Corinne Loxton and Owen Thompson

Everglades Gallery

7 - 28 Sept 2024

Late Thursday, 2024, oil on canvas, 152 x 115 cm

Landscapes was a collaborative exhibition with Blue Mountains artist Owen Thompson, bringing together oil and watercolour responses to the landscape. Loxton’s paintings move between swiftly executed alla prima skies and more densely developed bushland works, exploring contrasts between openness and enclosure, immediacy and duration. Developed through plein air observation across the Blue Mountains and Capertee Valley, the works engage with shifting light, spatial depth, and the viewer’s relationship to place.

Connecting With Creative Flow

TEDx Katoomba

30 June 2023

At TEDx Katoomba I shared images and personal stories, exploring creativity and the nature of artistic flow. I spoke about how my landscapes are imbued with human experiences of joy, hope loss, and longing and in particular, my embodied experience of nature.

About Corinne Loxton’s Paintings and Process

Corinne Loxton’s paintings emerge from sustained engagement with walking and observing the Australian landscape, particularly the Blue Mountains and surrounding environments. These experiences form the basis for a practice grounded in direct observation and prolonged attention to place.

Over time, repeated encounters with specific sites—such as bushland tracks, escarpments, and water systems like Glenbrook Lagoon—inform a process of visual and material translation. Rather than documenting landscape, the works reflect how it is gradually reconstructed through memory, perception, and the act of painting.

Recurring elements such as expansive skies, shifting weather, and dense tree forms are approached as spatial and atmospheric structures rather than symbolic narratives. Through paint, these conditions are explored as fields of light, depth, and movement, where landscape is experienced as both physical terrain and perceptual space.

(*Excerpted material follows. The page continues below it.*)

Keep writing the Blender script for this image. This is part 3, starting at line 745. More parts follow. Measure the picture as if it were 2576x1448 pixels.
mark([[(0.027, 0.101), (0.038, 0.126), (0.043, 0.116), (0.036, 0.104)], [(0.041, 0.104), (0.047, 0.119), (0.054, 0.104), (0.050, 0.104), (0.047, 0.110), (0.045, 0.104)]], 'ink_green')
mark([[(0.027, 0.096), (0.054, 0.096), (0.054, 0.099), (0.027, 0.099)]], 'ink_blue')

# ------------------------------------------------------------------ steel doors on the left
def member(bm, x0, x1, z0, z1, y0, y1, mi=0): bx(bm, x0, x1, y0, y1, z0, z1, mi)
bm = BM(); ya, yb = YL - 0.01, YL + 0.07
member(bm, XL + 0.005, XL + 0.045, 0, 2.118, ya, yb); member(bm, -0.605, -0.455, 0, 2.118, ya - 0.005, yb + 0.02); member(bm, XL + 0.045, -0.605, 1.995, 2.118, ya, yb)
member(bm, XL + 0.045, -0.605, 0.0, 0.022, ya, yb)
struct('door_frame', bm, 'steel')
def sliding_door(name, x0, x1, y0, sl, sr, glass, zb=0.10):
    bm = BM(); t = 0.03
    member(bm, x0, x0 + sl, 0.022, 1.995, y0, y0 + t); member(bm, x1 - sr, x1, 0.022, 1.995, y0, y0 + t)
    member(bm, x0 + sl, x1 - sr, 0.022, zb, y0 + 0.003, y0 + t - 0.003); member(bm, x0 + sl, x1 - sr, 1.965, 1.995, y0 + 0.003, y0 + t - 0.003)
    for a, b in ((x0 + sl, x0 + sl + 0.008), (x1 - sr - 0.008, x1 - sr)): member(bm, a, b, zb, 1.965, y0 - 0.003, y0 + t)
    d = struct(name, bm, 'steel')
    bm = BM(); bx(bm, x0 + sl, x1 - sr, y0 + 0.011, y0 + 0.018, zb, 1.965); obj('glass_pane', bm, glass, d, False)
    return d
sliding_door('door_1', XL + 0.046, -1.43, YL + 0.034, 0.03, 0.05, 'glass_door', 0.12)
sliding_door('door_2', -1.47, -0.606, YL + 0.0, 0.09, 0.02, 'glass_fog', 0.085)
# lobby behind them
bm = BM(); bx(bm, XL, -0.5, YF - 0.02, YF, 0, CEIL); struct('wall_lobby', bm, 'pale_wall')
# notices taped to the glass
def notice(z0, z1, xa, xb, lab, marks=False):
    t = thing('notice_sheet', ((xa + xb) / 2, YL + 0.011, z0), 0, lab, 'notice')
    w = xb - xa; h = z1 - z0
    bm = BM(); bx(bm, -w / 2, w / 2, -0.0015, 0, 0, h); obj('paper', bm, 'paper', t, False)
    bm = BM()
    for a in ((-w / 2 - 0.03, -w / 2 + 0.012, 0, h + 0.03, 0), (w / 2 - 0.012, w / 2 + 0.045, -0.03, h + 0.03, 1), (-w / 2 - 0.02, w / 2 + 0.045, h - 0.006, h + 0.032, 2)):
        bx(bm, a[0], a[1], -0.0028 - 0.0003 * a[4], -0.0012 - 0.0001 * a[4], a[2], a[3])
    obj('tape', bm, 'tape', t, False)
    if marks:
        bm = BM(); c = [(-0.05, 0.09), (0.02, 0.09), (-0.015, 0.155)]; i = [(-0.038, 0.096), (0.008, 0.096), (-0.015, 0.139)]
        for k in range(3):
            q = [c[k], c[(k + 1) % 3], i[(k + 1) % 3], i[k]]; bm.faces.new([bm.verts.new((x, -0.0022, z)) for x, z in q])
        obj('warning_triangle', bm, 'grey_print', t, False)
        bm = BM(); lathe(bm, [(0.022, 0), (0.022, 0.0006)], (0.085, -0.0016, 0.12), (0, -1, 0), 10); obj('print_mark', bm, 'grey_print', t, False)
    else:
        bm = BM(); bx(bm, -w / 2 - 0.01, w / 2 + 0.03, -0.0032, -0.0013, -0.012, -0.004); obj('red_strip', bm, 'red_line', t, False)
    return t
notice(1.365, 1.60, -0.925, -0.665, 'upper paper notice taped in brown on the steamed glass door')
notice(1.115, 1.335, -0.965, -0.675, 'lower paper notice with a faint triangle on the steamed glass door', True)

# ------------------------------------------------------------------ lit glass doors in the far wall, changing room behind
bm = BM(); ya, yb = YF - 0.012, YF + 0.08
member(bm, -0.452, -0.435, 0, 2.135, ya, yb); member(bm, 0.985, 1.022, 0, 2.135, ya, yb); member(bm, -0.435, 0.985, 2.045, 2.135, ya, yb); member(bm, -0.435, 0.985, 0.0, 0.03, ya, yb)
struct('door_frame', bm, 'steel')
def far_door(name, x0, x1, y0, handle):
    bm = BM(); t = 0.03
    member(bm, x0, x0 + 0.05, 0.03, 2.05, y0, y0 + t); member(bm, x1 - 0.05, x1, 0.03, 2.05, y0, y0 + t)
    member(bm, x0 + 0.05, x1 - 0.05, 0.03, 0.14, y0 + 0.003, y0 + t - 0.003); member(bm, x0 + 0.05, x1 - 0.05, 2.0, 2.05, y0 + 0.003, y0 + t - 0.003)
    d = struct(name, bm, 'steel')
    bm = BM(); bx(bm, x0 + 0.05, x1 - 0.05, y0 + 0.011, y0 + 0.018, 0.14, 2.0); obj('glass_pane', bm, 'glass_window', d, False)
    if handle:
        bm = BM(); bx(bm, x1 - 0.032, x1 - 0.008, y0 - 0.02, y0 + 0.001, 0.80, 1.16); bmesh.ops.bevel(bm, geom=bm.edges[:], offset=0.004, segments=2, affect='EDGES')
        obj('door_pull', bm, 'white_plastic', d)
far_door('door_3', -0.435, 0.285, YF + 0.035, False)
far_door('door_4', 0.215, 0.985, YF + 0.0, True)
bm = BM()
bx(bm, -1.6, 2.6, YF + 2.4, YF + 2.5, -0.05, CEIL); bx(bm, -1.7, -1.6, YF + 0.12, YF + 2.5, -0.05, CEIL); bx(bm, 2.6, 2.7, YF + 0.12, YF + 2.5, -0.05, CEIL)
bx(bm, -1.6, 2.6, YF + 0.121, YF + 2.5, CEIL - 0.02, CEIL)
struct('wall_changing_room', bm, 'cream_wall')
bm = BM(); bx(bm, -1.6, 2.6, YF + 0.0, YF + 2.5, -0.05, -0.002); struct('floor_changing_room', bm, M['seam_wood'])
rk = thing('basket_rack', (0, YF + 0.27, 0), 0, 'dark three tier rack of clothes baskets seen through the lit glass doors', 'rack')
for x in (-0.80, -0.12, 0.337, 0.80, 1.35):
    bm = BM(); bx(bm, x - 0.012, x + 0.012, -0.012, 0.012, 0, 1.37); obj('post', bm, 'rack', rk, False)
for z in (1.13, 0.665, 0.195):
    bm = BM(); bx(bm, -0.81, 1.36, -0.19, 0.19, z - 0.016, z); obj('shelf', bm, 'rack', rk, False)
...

Lagoon Dreaming, Oil on canvas, 137 x 122cm

Corinne Loxton’s Background

Corinne Loxton grew up in Cape Town, South Africa, at the foot of Table Mountain, where early and regular exposure to coastal and mountainous environments shaped her ongoing interest in landscape.

She migrated to Australia with her family in the late 1980s. At the age of fifteen, this transition brought a significant shift in environment and cultural context, which later informed her engagement with ideas of place and belonging.

After completing secondary school in Brisbane, she studied Visual Arts at the Canberra School of Art, Australian National University. During this period she focused on painting and printmaking, studying with artists including Mandy Martin, Robert Boynes, and Ruth Waller.